Since then, Madeon (whose real name is Hugo Leclercq) has released an EP, his debut album Adventure, and the wildly popular single "Shelter" with fellow electronic musician Porter Robinson. Good Faith, Madeon’s second album, released on Nov. 15, feels like his best yet—it's a personal, happier, more mature extension of his previous work. 

The album begins with more pop–friendly tracks, most likely tailored for maximum chance at exposure. “Dream Dream Dream” layers a chopped–up choir vocal with shimmering synths before it drops away into quiet, pitch–modulated verses sung by Madeon himself. While only two of Madeon’s previous songs—”Shelter” and “Home”—featured his own vocals, on Good Faith, his voice takes a major role. Sure, it’s run through effects and modulation until it sounds almost like a synth, but the album isn’t Madeon–production plus guest vocalists, like Adventure was. It’s showcasing Madeon as a holistic artist.

Good Faith is at its best when Madeon’s vocals match up with the triumphant synth work he first became famous for. On “Be Fine,” the album’s third single, the normally reserved Madeon sounds confident, singing, “Today the world is gonna do me right / The sun is rising in my head / Until I just cannot believe my eyes” over a bouncy synth guitar and choral shouts. “Nirvana” and “Miracle” both build slowly from quiet vocals into crescendos of sound, with Madeon layering subtle arpeggios over vocal chop, creating a shimmering wall of guitar and synth. While Madeon is no stranger to sonic journeys or innovative sound design—see “Technicolor” or “Icarus” of his The City EP—his layering and sound choices are more deliberate and mature on Good Faith, and the album benefits from it.
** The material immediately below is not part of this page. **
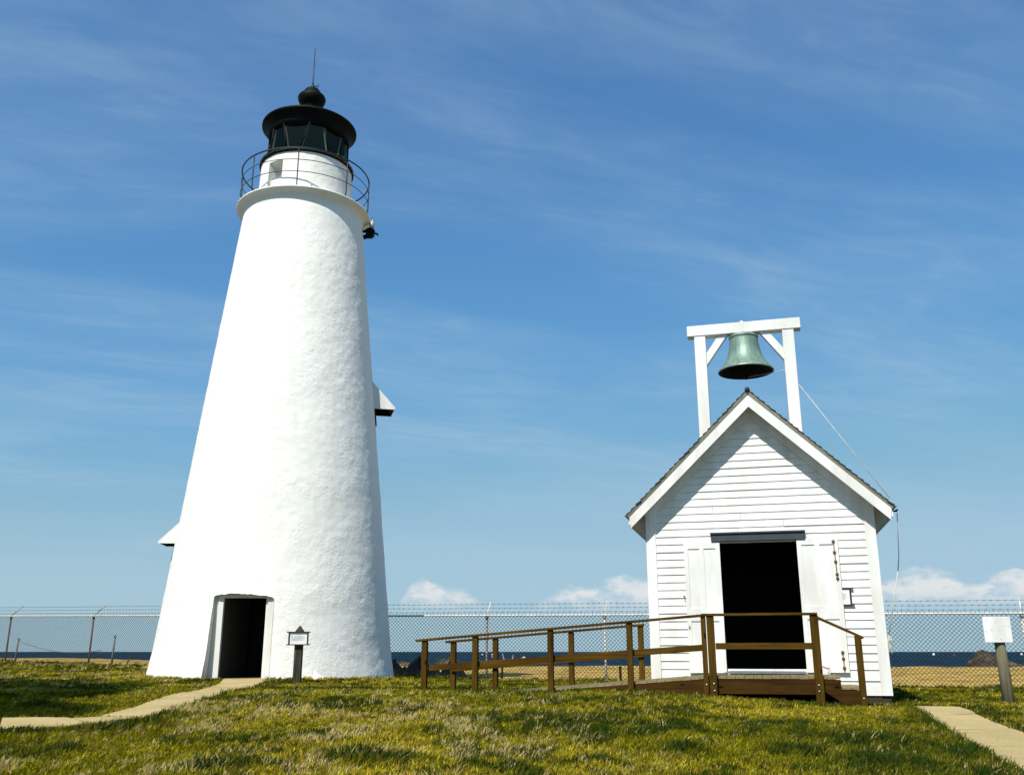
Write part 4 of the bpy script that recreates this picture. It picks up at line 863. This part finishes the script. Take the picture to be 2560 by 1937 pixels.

Though it contains the album highlight “Hold Me Just Because,” which features a beautiful Brasstracks–assisted horn crescendo, the back half of the album is more forgettable. The vocals on songs like “Heavy With Hoping” and “Borealis” simply don’t hit as hard as some of the standouts from the first half, and while there are still interesting melodic and instrumental portions of the song, they're not enough to fully carry it. The first single “All My Friends” also sees Madeon trying to be something he’s not: The poppy production and repetitive lyrics seem like an attempt to garner some mainstream attention and radio play. 

But Madeon isn’t a pop star, or at least shouldn’t be. He’s a producer first and foremost, even if he uses his own vocals. When he frames his songs as such—letting the gorgeous instrumentals work alongside his modulated vocals rather than simply using them as a means to an end—Good Faith succeeds. Madeon should remember that “Pop Culture,” his first break into fame, wasn’t great because it was made of pop songs. It was his genius arrangement and production that made it so.